* start *
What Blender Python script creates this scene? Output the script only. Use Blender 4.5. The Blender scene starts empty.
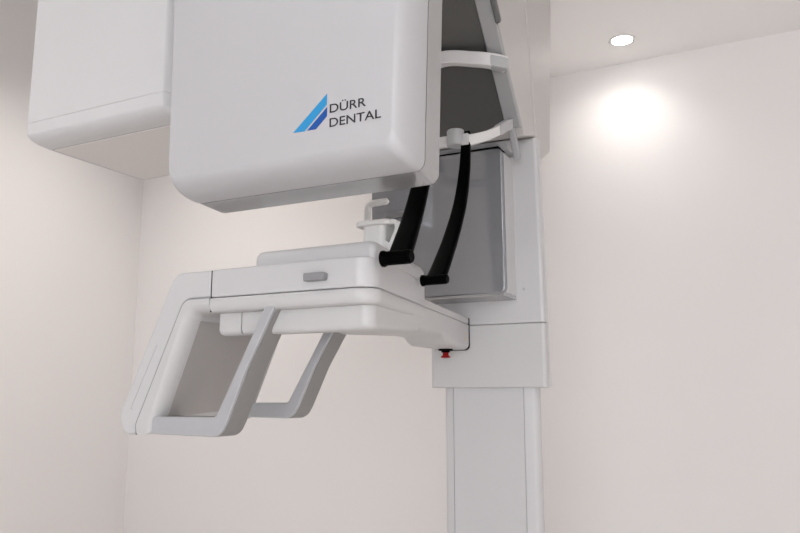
import bpy, bmesh, math
from mathutils import Vector, Matrix
sc = bpy.context.scene
C = sc.collection
PI = math.pi

# ------------------------------------------------------------------ materials
def mat(name, col, rough=0.5, metal=0.0, spec=0.5, noise=0.0, nscale=40.0, bump=0.0, bscale=300.0, coat=0.0):
    m = bpy.data.materials.new(name); m.use_nodes = True
    nt = m.node_tree; b = nt.nodes['Principled BSDF']
    b.inputs['Base Color'].default_value = (*col, 1)
    b.inputs['Roughness'].default_value = rough
    b.inputs['Metallic'].default_value = metal
    b.inputs['Specular IOR Level'].default_value = spec
    b.inputs['Coat Weight'].default_value = coat
    b.inputs['Coat Roughness'].default_value = 0.05
    tc = nt.nodes.new('ShaderNodeTexCoord')
    if noise > 0:
        n = nt.nodes.new('ShaderNodeTexNoise'); n.inputs['Scale'].default_value = nscale
        n.inputs['Detail'].default_value = 4
        nt.links.new(tc.outputs['Object'], n.inputs['Vector'])
        r = nt.nodes.new('ShaderNodeMix'); r.data_type = 'RGBA'
        r.inputs[6].default_value = (*[c * (1 - noise) for c in col], 1)
        r.inputs[7].default_value = (*[min(1, c * (1 + noise)) for c in col], 1)
        nt.links.new(n.outputs['Fac'], r.inputs[0]); nt.links.new(r.outputs[2], b.inputs['Base Color'])
    if bump > 0:
        n2 = nt.nodes.new('ShaderNodeTexNoise'); n2.inputs['Scale'].default_value = bscale
        nt.links.new(tc.outputs['Object'], n2.inputs['Vector'])
        bp = nt.nodes.new('ShaderNodeBump'); bp.inputs['Strength'].default_value = bump
        bp.inputs['Distance'].default_value = 0.001
        nt.links.new(n2.outputs['Fac'], bp.inputs['Height']); nt.links.new(bp.outputs['Normal'], b.inputs['Normal'])
    return m
def emit(name, col, s):
    m = bpy.data.materials.new(name); m.use_nodes = True
    nt = m.node_tree; b = nt.nodes['Principled BSDF']
    b.inputs['Base Color'].default_value = (*col, 1)
    b.inputs['Emission Color'].default_value = (*col, 1); b.inputs['Emission Strength'].default_value = s
    return m
def mirror_mat(name, col, gcol, fac, rough):
    m = bpy.data.materials.new(name); m.use_nodes = True
    nt = m.node_tree; b = nt.nodes['Principled BSDF']
    b.inputs['Base Color'].default_value = (*col, 1); b.inputs['Roughness'].default_value = 0.5
    g = nt.nodes.new('ShaderNodeBsdfGlossy'); g.inputs['Color'].default_value = (*gcol, 1)
    g.inputs['Roughness'].default_value = rough
    mx = nt.nodes.new('ShaderNodeMixShader'); mx.inputs[0].default_value = fac
    nt.links.new(b.outputs[0], mx.inputs[1]); nt.links.new(g.outputs[0], mx.inputs[2])
    nt.links.new(mx.outputs[0], nt.nodes['Material Output'].inputs['Surface'])
    return m

M_wall = mat('wall_paint', (0.77, 0.742, 0.728), 0.9, noise=0.008, nscale=3, bump=0.06, bscale=250)
M_ceil = mat('ceiling_paint', (0.90, 0.878, 0.865), 0.95, noise=0.006, nscale=3, bump=0.04)
M_floor = mat('floor_vinyl', (0.52, 0.497, 0.48), 0.55, noise=0.08, nscale=6)
M_white = mat('white_plastic', (0.59, 0.583, 0.59), 0.38, noise=0.006, nscale=8, bump=0.03, bscale=900)
M_white2 = mat('white_shell_plastic', (0.58, 0.572, 0.572), 0.42, noise=0.006, nscale=8, bump=0.03, bscale=900)
M_tint = mat('head_cover_plastic', (0.49, 0.486, 0.50), 0.35, noise=0.006, nscale=8, bump=0.02, bscale=900)
M_inner = mat('pale_taupe_plastic', (0.55, 0.525, 0.508), 0.5, noise=0.006, nscale=8)
M_grey = mat('grey_lacquered_metal', (0.40, 0.405, 0.42), 0.35, metal=0.2, noise=0.03, nscale=60)
M_clip = mat('light_grey_plastic', (0.46, 0.46, 0.468), 0.4, noise=0.02, nscale=30)
M_rail = mat('light_grey_rail', (0.40, 0.40, 0.405), 0.3, metal=0.3, noise=0.02, nscale=30)
M_button = mat('mid_grey_button', (0.27, 0.27, 0.28), 0.4, noise=0.03, nscale=60)
M_black = mat('black_rubber', (0.0009, 0.0009, 0.0009), 0.5, spec=0.03, noise=0.1, nscale=80)
M_gap = mat('dark_gap', (0.03, 0.03, 0.03), 0.8, spec=0.1)
M_red = mat('red_button_plastic', (0.30, 0.004, 0.004), 0.4, spec=0.2, noise=0.03, nscale=60)
M_bite = mat('milky_white_plastic', (0.84, 0.83, 0.81), 0.35, noise=0.006, nscale=20)
M_bow = mat('bow_white_plastic', (0.76, 0.745, 0.74), 0.4, noise=0.006, nscale=20)
M_base = mat('underside_plastic', (0.78, 0.745, 0.725), 0.5, noise=0.006, nscale=10)
M_gripf = mat('satin_silver', (0.46, 0.465, 0.485), 0.32, metal=0.15, noise=0.02, nscale=60)
M_gripb = mat('taupe_grey_grip', (0.27, 0.262, 0.255), 0.45, noise=0.03, nscale=60)
M_lever = mat('dark_grey_lever', (0.12, 0.12, 0.118), 0.4, noise=0.03, nscale=60)
M_inshade = mat('taupe_inner_shade', (0.43, 0.405, 0.392), 0.5, noise=0.01, nscale=10)  # darker taupe: shade of the guard's inner wall as colour
M_tubew = mat('tube_cover_plastic', (0.655, 0.65, 0.66), 0.36, noise=0.006, nscale=8, bump=0.02, bscale=900)
M_lblue = mat('light_blue_print', (0.022, 0.27, 0.56), 0.4, noise=0.01)
M_dblue = mat('dark_blue_print', (0.005, 0.075, 0.32), 0.4, noise=0.01)
M_ink = mat('dark_ink', (0.018, 0.018, 0.022), 0.5, noise=0.02)
M_tan = mat('pale_tan_sticker', (0.72, 0.56, 0.34), 0.6, noise=0.05, nscale=200)
M_mirror = mirror_mat('grey_mirror', (0.20, 0.208, 0.222), (0.60, 0.62, 0.65), 0.42, 0.06)
M_dark = mirror_mat('smoked_glass', (0.045, 0.045, 0.043), (0.35, 0.35, 0.34), 0.22, 0.22)
M_gloss = mirror_mat('polished_grey', (0.33, 0.33, 0.335), (0.72, 0.72, 0.72), 0.45, 0.10)
M_trimw = mat('white_trim', (0.82, 0.80, 0.78), 0.5, noise=0.01)
M_lamp = emit('lamp_diffuser', (1.0, 0.97, 0.93), 14.0)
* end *
• [DIRECTION]: Write out every line above exactly as it is, leaving out the pictures.

• [SOLUTION TO THIS TASK]:
What Blender Python script creates this scene? Output the script only. Use Blender 4.5. The Blender scene starts empty.
import bpy, bmesh, math
from mathutils import Vector, Matrix
sc = bpy.context.scene
C = sc.collection
PI = math.pi

# ------------------------------------------------------------------ materials
def mat(name, col, rough=0.5, metal=0.0, spec=0.5, noise=0.0, nscale=40.0, bump=0.0, bscale=300.0, coat=0.0):
    m = bpy.data.materials.new(name); m.use_nodes = True
    nt = m.node_tree; b = nt.nodes['Principled BSDF']
    b.inputs['Base Color'].default_value = (*col, 1)
    b.inputs['Roughness'].default_value = rough
    b.inputs['Metallic'].default_value = metal
    b.inputs['Specular IOR Level'].default_value = spec
    b.inputs['Coat Weight'].default_value = coat
    b.inputs['Coat Roughness'].default_value = 0.05
    tc = nt.nodes.new('ShaderNodeTexCoord')
    if noise > 0:
        n = nt.nodes.new('ShaderNodeTexNoise'); n.inputs['Scale'].default_value = nscale
        n.inputs['Detail'].default_value = 4
        nt.links.new(tc.outputs['Object'], n.inputs['Vector'])
        r = nt.nodes.new('ShaderNodeMix'); r.data_type = 'RGBA'
        r.inputs[6].default_value = (*[c * (1 - noise) for c in col], 1)
        r.inputs[7].default_value = (*[min(1, c * (1 + noise)) for c in col], 1)
        nt.links.new(n.outputs['Fac'], r.inputs[0]); nt.links.new(r.outputs[2], b.inputs['Base Color'])
    if bump > 0:
        n2 = nt.nodes.new('ShaderNodeTexNoise'); n2.inputs['Scale'].default_value = bscale
        nt.links.new(tc.outputs['Object'], n2.inputs['Vector'])
        bp = nt.nodes.new('ShaderNodeBump'); bp.inputs['Strength'].default_value = bump
        bp.inputs['Distance'].default_value = 0.001
        nt.links.new(n2.outputs['Fac'], bp.inputs['Height']); nt.links.new(bp.outputs['Normal'], b.inputs['Normal'])
    return m
def emit(name, col, s):
    m = bpy.data.materials.new(name); m.use_nodes = True
    nt = m.node_tree; b = nt.nodes['Principled BSDF']
    b.inputs['Base Color'].default_value = (*col, 1)
    b.inputs['Emission Color'].default_value = (*col, 1); b.inputs['Emission Strength'].default_value = s
    return m
def mirror_mat(name, col, gcol, fac, rough):
    m = bpy.data.materials.new(name); m.use_nodes = True
    nt = m.node_tree; b = nt.nodes['Principled BSDF']
    b.inputs['Base Color'].default_value = (*col, 1); b.inputs['Roughness'].default_value = 0.5
    g = nt.nodes.new('ShaderNodeBsdfGlossy'); g.inputs['Color'].default_value = (*gcol, 1)
    g.inputs['Roughness'].default_value = rough
    mx = nt.nodes.new('ShaderNodeMixShader'); mx.inputs[0].default_value = fac
    nt.links.new(b.outputs[0], mx.inputs[1]); nt.links.new(g.outputs[0], mx.inputs[2])
    nt.links.new(mx.outputs[0], nt.nodes['Material Output'].inputs['Surface'])
    return m

M_wall = mat('wall_paint', (0.77, 0.742, 0.728), 0.9, noise=0.008, nscale=3, bump=0.06, bscale=250)
M_ceil = mat('ceiling_paint', (0.90, 0.878, 0.865), 0.95, noise=0.006, nscale=3, bump=0.04)
M_floor = mat('floor_vinyl', (0.52, 0.497, 0.48), 0.55, noise=0.08, nscale=6)
M_white = mat('white_plastic', (0.59, 0.583, 0.59), 0.38, noise=0.006, nscale=8, bump=0.03, bscale=900)
M_white2 = mat('white_shell_plastic', (0.58, 0.572, 0.572), 0.42, noise=0.006, nscale=8, bump=0.03, bscale=900)
M_tint = mat('head_cover_plastic', (0.49, 0.486, 0.50), 0.35, noise=0.006, nscale=8, bump=0.02, bscale=900)
M_inner = mat('pale_taupe_plastic', (0.55, 0.525, 0.508), 0.5, noise=0.006, nscale=8)
M_grey = mat('grey_lacquered_metal', (0.40, 0.405, 0.42), 0.35, metal=0.2, noise=0.03, nscale=60)
M_clip = mat('light_grey_plastic', (0.46, 0.46, 0.468), 0.4, noise=0.02, nscale=30)
M_rail = mat('light_grey_rail', (0.40, 0.40, 0.405), 0.3, metal=0.3, noise=0.02, nscale=30)
M_button = mat('mid_grey_button', (0.27, 0.27, 0.28), 0.4, noise=0.03, nscale=60)
M_black = mat('black_rubber', (0.0009, 0.0009, 0.0009), 0.5, spec=0.03, noise=0.1, nscale=80)
M_gap = mat('dark_gap', (0.03, 0.03, 0.03), 0.8, spec=0.1)
M_red = mat('red_button_plastic', (0.30, 0.004, 0.004), 0.4, spec=0.2, noise=0.03, nscale=60)
M_bite = mat('milky_white_plastic', (0.84, 0.83, 0.81), 0.35, noise=0.006, nscale=20)
M_bow = mat('bow_white_plastic', (0.76, 0.745, 0.74), 0.4, noise=0.006, nscale=20)
M_base = mat('underside_plastic', (0.78, 0.745, 0.725), 0.5, noise=0.006, nscale=10)
M_gripf = mat('satin_silver', (0.46, 0.465, 0.485), 0.32, metal=0.15, noise=0.02, nscale=60)
M_gripb = mat('taupe_grey_grip', (0.27, 0.262, 0.255), 0.45, noise=0.03, nscale=60)
M_lever = mat('dark_grey_lever', (0.12, 0.12, 0.118), 0.4, noise=0.03, nscale=60)
M_inshade = mat('taupe_inner_shade', (0.43, 0.405, 0.392), 0.5, noise=0.01, nscale=10)  # darker taupe: shade of the guard's inner wall as colour
M_tubew = mat('tube_cover_plastic', (0.655, 0.65, 0.66), 0.36, noise=0.006, nscale=8, bump=0.02, bscale=900)
M_lblue = mat('light_blue_print', (0.022, 0.27, 0.56), 0.4, noise=0.01)
M_dblue = mat('dark_blue_print', (0.005, 0.075, 0.32), 0.4, noise=0.01)
M_ink = mat('dark_ink', (0.018, 0.018, 0.022), 0.5, noise=0.02)
M_tan = mat('pale_tan_sticker', (0.72, 0.56, 0.34), 0.6, noise=0.05, nscale=200)
M_mirror = mirror_mat('grey_mirror', (0.20, 0.208, 0.222), (0.60, 0.62, 0.65), 0.42, 0.06)
M_dark = mirror_mat('smoked_glass', (0.045, 0.045, 0.043), (0.35, 0.35, 0.34), 0.22, 0.22)
M_gloss = mirror_mat('polished_grey', (0.33, 0.33, 0.335), (0.72, 0.72, 0.72), 0.45, 0.10)
M_trimw = mat('white_trim', (0.82, 0.80, 0.78), 0.5, noise=0.01)
M_lamp = emit('lamp_diffuser', (1.0, 0.97, 0.93), 14.0)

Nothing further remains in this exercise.